Message: Posted by: michaelpenkul (Feb 21, 2021 01:08AM)
I used to occasionally get questions after Chicago Opener whether there is a missing card in the deck now after removing the odd backed card. These days I do a simple colour change like Erdnase to change the odd coloured card back, and then palm it off at some off-beat moment.
Message: Posted by: Nikodemus (Mar 6, 2021 12:20PM)
That makes a lot of sense.
Message: Posted by: michaelpenkul (Mar 10, 2021 12:26AM)
It's great because I will do it as people relax their attention, as if I'm just changing it back to reset the deck and move on. So sometimes only a few people in the group will see the colour change, and they will freak out explaining it to the others that didn't catch it; cool little moment and gets rid of the issue of there being one missing card in the deck now.

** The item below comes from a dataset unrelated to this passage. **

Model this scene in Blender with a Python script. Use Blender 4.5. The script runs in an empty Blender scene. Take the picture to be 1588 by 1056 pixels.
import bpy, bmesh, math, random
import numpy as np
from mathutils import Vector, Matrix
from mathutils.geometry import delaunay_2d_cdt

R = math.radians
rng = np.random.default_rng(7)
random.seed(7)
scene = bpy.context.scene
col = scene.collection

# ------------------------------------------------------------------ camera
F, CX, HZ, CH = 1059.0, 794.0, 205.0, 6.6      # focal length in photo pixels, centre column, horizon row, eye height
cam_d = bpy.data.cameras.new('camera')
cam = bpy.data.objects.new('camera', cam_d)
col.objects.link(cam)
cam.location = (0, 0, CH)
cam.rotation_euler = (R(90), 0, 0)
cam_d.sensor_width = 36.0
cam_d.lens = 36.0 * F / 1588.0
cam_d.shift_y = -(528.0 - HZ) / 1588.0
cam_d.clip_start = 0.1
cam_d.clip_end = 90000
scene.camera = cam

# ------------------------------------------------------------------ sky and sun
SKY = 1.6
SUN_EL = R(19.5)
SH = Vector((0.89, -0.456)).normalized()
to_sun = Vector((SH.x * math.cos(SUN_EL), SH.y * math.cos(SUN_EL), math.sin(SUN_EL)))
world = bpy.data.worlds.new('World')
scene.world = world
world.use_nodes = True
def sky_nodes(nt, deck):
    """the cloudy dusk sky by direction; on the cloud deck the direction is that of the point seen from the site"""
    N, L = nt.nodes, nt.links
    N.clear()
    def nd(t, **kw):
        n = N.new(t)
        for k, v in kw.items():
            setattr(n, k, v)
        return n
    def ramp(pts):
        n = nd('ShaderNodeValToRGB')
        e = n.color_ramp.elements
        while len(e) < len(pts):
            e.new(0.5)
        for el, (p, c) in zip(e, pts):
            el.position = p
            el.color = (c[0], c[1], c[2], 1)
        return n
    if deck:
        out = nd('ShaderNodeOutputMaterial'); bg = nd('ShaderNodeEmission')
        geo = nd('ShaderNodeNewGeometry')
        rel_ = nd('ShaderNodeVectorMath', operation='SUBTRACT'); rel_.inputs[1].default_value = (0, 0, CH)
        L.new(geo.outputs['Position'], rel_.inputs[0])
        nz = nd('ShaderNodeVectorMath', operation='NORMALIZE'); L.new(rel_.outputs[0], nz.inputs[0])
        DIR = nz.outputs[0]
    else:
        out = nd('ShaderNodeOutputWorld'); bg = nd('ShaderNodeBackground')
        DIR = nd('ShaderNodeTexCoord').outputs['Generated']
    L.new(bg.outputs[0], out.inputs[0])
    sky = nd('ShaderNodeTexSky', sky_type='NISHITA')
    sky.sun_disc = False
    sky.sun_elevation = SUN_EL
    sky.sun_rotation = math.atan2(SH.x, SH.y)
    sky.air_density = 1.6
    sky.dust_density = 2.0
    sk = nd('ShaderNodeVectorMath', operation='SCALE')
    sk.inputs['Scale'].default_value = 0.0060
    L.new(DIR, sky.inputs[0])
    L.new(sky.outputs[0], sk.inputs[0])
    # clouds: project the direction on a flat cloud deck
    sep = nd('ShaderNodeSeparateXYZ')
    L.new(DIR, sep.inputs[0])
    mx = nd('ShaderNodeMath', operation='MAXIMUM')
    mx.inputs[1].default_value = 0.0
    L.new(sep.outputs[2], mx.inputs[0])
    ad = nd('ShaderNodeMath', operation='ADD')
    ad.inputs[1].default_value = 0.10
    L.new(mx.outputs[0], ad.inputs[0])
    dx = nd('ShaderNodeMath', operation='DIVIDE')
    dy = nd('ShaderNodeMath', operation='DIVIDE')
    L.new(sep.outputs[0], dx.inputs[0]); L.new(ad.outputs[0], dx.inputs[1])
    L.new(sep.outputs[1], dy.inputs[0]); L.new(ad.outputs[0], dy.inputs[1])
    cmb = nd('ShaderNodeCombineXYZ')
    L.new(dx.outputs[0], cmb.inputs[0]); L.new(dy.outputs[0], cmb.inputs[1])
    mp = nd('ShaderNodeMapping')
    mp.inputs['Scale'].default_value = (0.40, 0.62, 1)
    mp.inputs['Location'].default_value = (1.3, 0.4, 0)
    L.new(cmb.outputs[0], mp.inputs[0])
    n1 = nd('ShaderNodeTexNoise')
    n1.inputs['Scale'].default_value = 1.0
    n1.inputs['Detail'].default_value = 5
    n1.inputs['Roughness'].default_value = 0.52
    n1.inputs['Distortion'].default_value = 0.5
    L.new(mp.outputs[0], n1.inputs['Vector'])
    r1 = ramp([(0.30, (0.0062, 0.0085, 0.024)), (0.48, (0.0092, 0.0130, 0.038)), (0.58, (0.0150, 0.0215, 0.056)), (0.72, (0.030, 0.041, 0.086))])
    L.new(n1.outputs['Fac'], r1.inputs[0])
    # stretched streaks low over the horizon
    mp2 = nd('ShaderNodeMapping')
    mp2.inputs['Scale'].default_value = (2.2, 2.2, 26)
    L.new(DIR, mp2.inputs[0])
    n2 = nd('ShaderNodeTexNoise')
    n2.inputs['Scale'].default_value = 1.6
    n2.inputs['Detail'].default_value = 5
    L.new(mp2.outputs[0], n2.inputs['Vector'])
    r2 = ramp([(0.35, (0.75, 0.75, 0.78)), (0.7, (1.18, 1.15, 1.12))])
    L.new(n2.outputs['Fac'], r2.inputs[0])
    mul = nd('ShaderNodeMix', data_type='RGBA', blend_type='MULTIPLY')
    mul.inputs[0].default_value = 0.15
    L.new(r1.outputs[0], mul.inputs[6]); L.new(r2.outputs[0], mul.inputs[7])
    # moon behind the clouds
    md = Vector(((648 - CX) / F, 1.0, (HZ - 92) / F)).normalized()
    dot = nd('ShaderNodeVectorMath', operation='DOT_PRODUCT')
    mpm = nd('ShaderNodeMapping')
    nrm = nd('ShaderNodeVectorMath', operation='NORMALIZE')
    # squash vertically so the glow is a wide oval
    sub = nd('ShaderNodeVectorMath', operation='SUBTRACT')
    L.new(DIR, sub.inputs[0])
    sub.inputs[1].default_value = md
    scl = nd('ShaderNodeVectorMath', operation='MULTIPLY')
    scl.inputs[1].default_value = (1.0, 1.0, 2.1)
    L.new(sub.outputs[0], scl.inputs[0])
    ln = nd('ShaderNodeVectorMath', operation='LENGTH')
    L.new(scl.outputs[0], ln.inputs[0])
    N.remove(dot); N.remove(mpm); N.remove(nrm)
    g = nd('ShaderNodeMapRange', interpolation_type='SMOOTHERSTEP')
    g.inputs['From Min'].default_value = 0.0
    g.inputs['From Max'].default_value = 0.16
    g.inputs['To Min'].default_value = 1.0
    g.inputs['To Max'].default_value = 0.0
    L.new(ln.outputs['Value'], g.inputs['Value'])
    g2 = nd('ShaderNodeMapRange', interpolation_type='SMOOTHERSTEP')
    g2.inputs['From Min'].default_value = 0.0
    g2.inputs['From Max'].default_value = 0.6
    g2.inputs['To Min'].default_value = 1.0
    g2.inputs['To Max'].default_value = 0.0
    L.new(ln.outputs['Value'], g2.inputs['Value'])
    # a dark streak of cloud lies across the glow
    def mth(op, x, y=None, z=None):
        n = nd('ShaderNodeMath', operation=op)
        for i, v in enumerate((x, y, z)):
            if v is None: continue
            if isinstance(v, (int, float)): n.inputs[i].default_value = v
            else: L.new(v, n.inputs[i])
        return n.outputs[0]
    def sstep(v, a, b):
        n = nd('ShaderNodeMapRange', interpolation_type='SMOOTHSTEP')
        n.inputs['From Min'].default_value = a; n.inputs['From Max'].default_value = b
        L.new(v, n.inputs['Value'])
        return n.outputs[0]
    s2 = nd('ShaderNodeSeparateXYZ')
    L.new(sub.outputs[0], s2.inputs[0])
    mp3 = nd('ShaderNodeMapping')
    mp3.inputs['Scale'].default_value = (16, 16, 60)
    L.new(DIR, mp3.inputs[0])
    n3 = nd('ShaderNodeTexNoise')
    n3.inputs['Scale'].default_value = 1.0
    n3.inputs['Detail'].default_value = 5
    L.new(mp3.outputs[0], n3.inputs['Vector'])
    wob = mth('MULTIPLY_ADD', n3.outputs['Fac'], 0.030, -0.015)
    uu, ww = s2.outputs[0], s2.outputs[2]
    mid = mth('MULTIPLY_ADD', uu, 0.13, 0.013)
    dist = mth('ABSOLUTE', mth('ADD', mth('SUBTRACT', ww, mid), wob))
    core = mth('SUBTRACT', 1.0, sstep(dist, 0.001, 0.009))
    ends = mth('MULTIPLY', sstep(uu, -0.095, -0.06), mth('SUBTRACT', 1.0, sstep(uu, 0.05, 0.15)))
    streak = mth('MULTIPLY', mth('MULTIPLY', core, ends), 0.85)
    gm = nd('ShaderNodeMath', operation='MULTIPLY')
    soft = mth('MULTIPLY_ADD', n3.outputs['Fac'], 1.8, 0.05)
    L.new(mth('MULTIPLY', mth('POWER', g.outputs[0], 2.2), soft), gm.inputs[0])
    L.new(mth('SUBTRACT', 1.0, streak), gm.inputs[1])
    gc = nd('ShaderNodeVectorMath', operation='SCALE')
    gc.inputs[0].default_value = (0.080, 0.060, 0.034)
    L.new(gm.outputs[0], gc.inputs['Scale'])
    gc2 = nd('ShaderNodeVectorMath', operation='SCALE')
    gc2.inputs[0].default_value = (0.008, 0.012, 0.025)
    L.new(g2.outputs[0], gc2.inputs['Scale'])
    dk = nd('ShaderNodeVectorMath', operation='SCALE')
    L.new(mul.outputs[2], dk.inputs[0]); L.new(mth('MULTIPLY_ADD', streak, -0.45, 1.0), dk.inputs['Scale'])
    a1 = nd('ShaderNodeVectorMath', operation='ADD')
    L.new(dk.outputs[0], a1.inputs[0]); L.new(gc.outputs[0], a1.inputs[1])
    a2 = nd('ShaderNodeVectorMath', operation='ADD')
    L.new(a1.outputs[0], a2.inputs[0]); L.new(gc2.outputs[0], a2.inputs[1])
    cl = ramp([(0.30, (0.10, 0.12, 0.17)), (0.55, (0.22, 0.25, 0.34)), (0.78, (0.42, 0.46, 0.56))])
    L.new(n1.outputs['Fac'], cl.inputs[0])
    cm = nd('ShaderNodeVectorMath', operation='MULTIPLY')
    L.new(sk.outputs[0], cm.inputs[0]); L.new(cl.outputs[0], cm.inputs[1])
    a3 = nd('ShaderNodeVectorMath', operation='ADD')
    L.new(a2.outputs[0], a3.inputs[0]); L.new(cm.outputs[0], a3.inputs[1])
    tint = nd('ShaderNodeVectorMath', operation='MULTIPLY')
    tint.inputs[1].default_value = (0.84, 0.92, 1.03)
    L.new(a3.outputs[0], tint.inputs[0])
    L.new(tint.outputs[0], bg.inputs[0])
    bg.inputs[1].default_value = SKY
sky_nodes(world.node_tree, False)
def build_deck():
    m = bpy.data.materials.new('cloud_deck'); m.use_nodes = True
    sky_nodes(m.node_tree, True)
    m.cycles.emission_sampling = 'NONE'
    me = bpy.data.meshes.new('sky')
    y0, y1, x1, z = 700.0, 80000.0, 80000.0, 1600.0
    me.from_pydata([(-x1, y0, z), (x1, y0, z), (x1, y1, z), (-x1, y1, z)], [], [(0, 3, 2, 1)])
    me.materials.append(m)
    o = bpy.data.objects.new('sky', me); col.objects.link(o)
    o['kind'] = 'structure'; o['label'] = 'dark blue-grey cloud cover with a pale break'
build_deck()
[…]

Message: Posted by: mightytimbo (Mar 12, 2021 03:50PM)
There are a lot of good performers out there that clean up this issue well. (Either purposefully or not). They'll do a trick like the Chicago opener, then focus the next trick or two on something than only focuses on a specific set of cards. Then maybe focus on a forced card that the spectator needs to sign. Then they'll do something like give the spectator the signed card as a souvenir and now because they no longer have a complete deck they set it aside and move to a new deck. This allows for a deck switch that the audience is not only aware of, but is a part of so they know the old one is burned.

There are a lot of variations on how this kind of thing is done in different routines, but it's a good way to resolve the issue you're talking about.